Data extracted from a collection
»»

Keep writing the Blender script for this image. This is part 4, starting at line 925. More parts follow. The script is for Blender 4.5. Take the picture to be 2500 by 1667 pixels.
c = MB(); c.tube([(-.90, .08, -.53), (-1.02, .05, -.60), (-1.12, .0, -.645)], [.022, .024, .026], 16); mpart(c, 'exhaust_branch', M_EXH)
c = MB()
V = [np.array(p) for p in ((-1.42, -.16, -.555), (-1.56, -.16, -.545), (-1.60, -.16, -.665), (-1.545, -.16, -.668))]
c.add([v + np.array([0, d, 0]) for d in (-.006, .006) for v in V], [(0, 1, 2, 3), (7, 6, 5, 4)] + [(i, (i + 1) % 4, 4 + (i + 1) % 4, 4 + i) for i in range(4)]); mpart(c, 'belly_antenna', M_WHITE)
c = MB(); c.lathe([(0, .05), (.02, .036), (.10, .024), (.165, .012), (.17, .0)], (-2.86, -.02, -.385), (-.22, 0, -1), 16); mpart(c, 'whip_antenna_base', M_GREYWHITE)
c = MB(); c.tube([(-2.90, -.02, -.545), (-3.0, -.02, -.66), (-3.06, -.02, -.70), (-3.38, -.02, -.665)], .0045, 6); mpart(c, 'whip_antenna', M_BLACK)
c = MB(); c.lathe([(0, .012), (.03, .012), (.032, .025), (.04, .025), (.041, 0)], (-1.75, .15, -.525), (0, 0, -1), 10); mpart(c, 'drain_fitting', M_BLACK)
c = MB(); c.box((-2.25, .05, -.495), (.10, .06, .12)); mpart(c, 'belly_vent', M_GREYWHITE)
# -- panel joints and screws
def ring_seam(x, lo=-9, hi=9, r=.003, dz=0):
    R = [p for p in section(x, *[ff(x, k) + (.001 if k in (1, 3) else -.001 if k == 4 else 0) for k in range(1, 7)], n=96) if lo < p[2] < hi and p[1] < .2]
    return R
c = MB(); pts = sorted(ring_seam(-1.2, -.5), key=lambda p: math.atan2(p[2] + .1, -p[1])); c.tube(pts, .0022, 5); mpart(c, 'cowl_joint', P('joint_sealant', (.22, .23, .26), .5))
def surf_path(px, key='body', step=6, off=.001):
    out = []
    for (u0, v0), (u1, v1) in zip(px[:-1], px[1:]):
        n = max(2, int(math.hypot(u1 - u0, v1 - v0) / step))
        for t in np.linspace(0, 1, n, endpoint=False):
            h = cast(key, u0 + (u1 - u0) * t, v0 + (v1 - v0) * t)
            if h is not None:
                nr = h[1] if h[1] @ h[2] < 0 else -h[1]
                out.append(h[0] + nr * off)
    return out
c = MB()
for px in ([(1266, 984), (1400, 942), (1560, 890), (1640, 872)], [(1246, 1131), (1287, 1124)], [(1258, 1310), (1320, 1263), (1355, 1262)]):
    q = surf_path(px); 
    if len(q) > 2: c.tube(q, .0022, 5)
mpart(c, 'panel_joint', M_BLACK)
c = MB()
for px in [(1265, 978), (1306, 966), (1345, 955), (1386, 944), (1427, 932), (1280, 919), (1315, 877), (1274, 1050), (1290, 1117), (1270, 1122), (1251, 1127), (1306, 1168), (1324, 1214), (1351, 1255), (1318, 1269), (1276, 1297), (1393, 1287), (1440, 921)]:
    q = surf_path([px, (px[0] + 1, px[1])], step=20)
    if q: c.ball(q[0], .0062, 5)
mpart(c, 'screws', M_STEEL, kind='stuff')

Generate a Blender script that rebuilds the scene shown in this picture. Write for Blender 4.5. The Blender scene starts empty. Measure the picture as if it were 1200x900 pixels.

««

### PROBLEM REQUIREMENTS
Take the entries above and transcribe them in full.

### RESPONSE TO THIS EXERCISE
Keep writing the Blender script for this image. This is part 4, starting at line 925. More parts follow. The script is for Blender 4.5. Take the picture to be 2500 by 1667 pixels.
c = MB(); c.tube([(-.90, .08, -.53), (-1.02, .05, -.60), (-1.12, .0, -.645)], [.022, .024, .026], 16); mpart(c, 'exhaust_branch', M_EXH)
c = MB()
V = [np.array(p) for p in ((-1.42, -.16, -.555), (-1.56, -.16, -.545), (-1.60, -.16, -.665), (-1.545, -.16, -.668))]
c.add([v + np.array([0, d, 0]) for d in (-.006, .006) for v in V], [(0, 1, 2, 3), (7, 6, 5, 4)] + [(i, (i + 1) % 4, 4 + (i + 1) % 4, 4 + i) for i in range(4)]); mpart(c, 'belly_antenna', M_WHITE)
c = MB(); c.lathe([(0, .05), (.02, .036), (.10, .024), (.165, .012), (.17, .0)], (-2.86, -.02, -.385), (-.22, 0, -1), 16); mpart(c, 'whip_antenna_base', M_GREYWHITE)
c = MB(); c.tube([(-2.90, -.02, -.545), (-3.0, -.02, -.66), (-3.06, -.02, -.70), (-3.38, -.02, -.665)], .0045, 6); mpart(c, 'whip_antenna', M_BLACK)
c = MB(); c.lathe([(0, .012), (.03, .012), (.032, .025), (.04, .025), (.041, 0)], (-1.75, .15, -.525), (0, 0, -1), 10); mpart(c, 'drain_fitting', M_BLACK)
c = MB(); c.box((-2.25, .05, -.495), (.10, .06, .12)); mpart(c, 'belly_vent', M_GREYWHITE)
# -- panel joints and screws
def ring_seam(x, lo=-9, hi=9, r=.003, dz=0):
    R = [p for p in section(x, *[ff(x, k) + (.001 if k in (1, 3) else -.001 if k == 4 else 0) for k in range(1, 7)], n=96) if lo < p[2] < hi and p[1] < .2]
    return R
c = MB(); pts = sorted(ring_seam(-1.2, -.5), key=lambda p: math.atan2(p[2] + .1, -p[1])); c.tube(pts, .0022, 5); mpart(c, 'cowl_joint', P('joint_sealant', (.22, .23, .26), .5))
def surf_path(px, key='body', step=6, off=.001):
    out = []
    for (u0, v0), (u1, v1) in zip(px[:-1], px[1:]):
        n = max(2, int(math.hypot(u1 - u0, v1 - v0) / step))
        for t in np.linspace(0, 1, n, endpoint=False):
            h = cast(key, u0 + (u1 - u0) * t, v0 + (v1 - v0) * t)
            if h is not None:
                nr = h[1] if h[1] @ h[2] < 0 else -h[1]
                out.append(h[0] + nr * off)
    return out
c = MB()
for px in ([(1266, 984), (1400, 942), (1560, 890), (1640, 872)], [(1246, 1131), (1287, 1124)], [(1258, 1310), (1320, 1263), (1355, 1262)]):
    q = surf_path(px); 
    if len(q) > 2: c.tube(q, .0022, 5)
mpart(c, 'panel_joint', M_BLACK)
c = MB()
for px in [(1265, 978), (1306, 966), (1345, 955), (1386, 944), (1427, 932), (1280, 919), (1315, 877), (1274, 1050), (1290, 1117), (1270, 1122), (1251, 1127), (1306, 1168), (1324, 1214), (1351, 1255), (1318, 1269), (1276, 1297), (1393, 1287), (1440, 921)]:
    q = surf_path([px, (px[0] + 1, px[1])], step=20)
    if q: c.ball(q[0], .0062, 5)
mpart(c, 'screws', M_STEEL, kind='stuff')

Generate a Blender script that rebuilds the scene shown in this picture. Write for Blender 4.5. The Blender scene starts empty. Measure the picture as if it were 1200x900 pixels.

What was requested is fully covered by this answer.